● **Work to do**: Set down each line of the data below exactly as it stands, dropping the pictures.
== Dataset excerpt ==
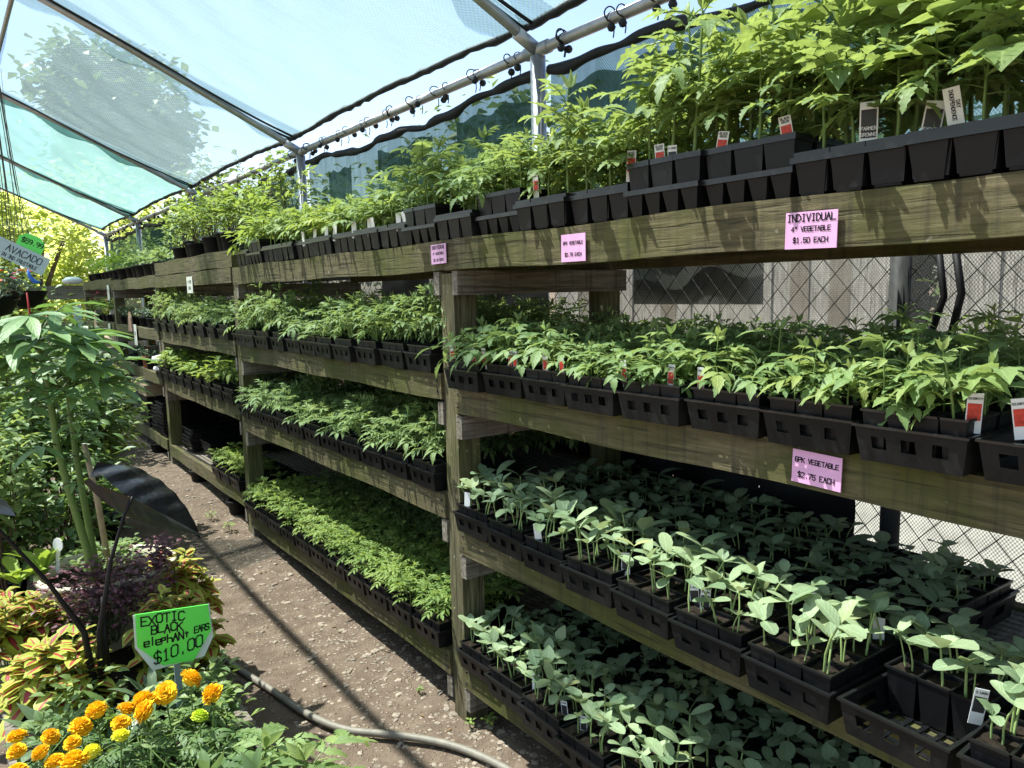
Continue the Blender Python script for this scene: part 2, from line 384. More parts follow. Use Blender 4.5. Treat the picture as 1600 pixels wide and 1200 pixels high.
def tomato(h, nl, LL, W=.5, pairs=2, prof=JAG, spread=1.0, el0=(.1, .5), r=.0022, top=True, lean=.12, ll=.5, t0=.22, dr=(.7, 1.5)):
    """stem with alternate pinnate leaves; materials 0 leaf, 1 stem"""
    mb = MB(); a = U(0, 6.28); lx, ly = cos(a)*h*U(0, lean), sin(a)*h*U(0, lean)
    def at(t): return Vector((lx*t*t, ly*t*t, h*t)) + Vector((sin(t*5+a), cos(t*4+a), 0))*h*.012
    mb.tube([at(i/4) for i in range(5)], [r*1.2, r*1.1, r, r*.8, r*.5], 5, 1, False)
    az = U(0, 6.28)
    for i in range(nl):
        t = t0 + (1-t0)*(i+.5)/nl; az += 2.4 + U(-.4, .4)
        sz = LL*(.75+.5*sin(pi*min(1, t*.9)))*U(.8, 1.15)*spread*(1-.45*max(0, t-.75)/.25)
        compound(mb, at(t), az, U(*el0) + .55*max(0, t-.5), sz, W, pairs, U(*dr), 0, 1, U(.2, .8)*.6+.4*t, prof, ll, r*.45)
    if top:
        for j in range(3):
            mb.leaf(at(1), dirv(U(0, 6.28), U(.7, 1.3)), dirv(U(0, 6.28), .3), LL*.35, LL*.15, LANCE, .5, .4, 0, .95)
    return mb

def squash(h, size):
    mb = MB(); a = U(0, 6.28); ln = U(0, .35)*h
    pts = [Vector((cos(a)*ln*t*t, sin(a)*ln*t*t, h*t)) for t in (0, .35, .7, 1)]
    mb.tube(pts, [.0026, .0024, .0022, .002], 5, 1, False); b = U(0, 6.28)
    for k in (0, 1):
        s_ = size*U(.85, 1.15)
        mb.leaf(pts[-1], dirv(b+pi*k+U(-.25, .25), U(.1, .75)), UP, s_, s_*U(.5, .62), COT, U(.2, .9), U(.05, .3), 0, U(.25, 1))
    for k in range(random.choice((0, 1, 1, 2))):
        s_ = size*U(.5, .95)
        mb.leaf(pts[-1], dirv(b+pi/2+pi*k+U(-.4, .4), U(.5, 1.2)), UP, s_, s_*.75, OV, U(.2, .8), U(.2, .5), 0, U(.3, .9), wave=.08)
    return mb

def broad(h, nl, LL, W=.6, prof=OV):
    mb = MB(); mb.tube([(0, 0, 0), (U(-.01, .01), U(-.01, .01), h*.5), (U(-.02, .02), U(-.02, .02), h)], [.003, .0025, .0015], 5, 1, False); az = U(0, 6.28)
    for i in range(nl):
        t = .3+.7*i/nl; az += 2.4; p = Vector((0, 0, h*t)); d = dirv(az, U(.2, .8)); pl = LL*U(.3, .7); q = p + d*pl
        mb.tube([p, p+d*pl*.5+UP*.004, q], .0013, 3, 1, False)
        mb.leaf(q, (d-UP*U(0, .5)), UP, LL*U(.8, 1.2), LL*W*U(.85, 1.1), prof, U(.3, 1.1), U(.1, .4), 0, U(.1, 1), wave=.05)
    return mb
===
● **Exercise response**:
Continue the Blender Python script for this scene: part 2, from line 384. More parts follow. Use Blender 4.5. Treat the picture as 1600 pixels wide and 1200 pixels high.
def tomato(h, nl, LL, W=.5, pairs=2, prof=JAG, spread=1.0, el0=(.1, .5), r=.0022, top=True, lean=.12, ll=.5, t0=.22, dr=(.7, 1.5)):
    """stem with alternate pinnate leaves; materials 0 leaf, 1 stem"""
    mb = MB(); a = U(0, 6.28); lx, ly = cos(a)*h*U(0, lean), sin(a)*h*U(0, lean)
    def at(t): return Vector((lx*t*t, ly*t*t, h*t)) + Vector((sin(t*5+a), cos(t*4+a), 0))*h*.012
    mb.tube([at(i/4) for i in range(5)], [r*1.2, r*1.1, r, r*.8, r*.5], 5, 1, False)
    az = U(0, 6.28)
    for i in range(nl):
        t = t0 + (1-t0)*(i+.5)/nl; az += 2.4 + U(-.4, .4)
        sz = LL*(.75+.5*sin(pi*min(1, t*.9)))*U(.8, 1.15)*spread*(1-.45*max(0, t-.75)/.25)
        compound(mb, at(t), az, U(*el0) + .55*max(0, t-.5), sz, W, pairs, U(*dr), 0, 1, U(.2, .8)*.6+.4*t, prof, ll, r*.45)
    if top:
        for j in range(3):
            mb.leaf(at(1), dirv(U(0, 6.28), U(.7, 1.3)), dirv(U(0, 6.28), .3), LL*.35, LL*.15, LANCE, .5, .4, 0, .95)
    return mb

def squash(h, size):
    mb = MB(); a = U(0, 6.28); ln = U(0, .35)*h
    pts = [Vector((cos(a)*ln*t*t, sin(a)*ln*t*t, h*t)) for t in (0, .35, .7, 1)]
    mb.tube(pts, [.0026, .0024, .0022, .002], 5, 1, False); b = U(0, 6.28)
    for k in (0, 1):
        s_ = size*U(.85, 1.15)
        mb.leaf(pts[-1], dirv(b+pi*k+U(-.25, .25), U(.1, .75)), UP, s_, s_*U(.5, .62), COT, U(.2, .9), U(.05, .3), 0, U(.25, 1))
    for k in range(random.choice((0, 1, 1, 2))):
        s_ = size*U(.5, .95)
        mb.leaf(pts[-1], dirv(b+pi/2+pi*k+U(-.4, .4), U(.5, 1.2)), UP, s_, s_*.75, OV, U(.2, .8), U(.2, .5), 0, U(.3, .9), wave=.08)
    return mb

def broad(h, nl, LL, W=.6, prof=OV):
    mb = MB(); mb.tube([(0, 0, 0), (U(-.01, .01), U(-.01, .01), h*.5), (U(-.02, .02), U(-.02, .02), h)], [.003, .0025, .0015], 5, 1, False); az = U(0, 6.28)
    for i in range(nl):
        t = .3+.7*i/nl; az += 2.4; p = Vector((0, 0, h*t)); d = dirv(az, U(.2, .8)); pl = LL*U(.3, .7); q = p + d*pl
        mb.tube([p, p+d*pl*.5+UP*.004, q], .0013, 3, 1, False)
        mb.leaf(q, (d-UP*U(0, .5)), UP, LL*U(.8, 1.2), LL*W*U(.85, 1.1), prof, U(.3, 1.1), U(.1, .4), 0, U(.1, 1), wave=.05)
    return mb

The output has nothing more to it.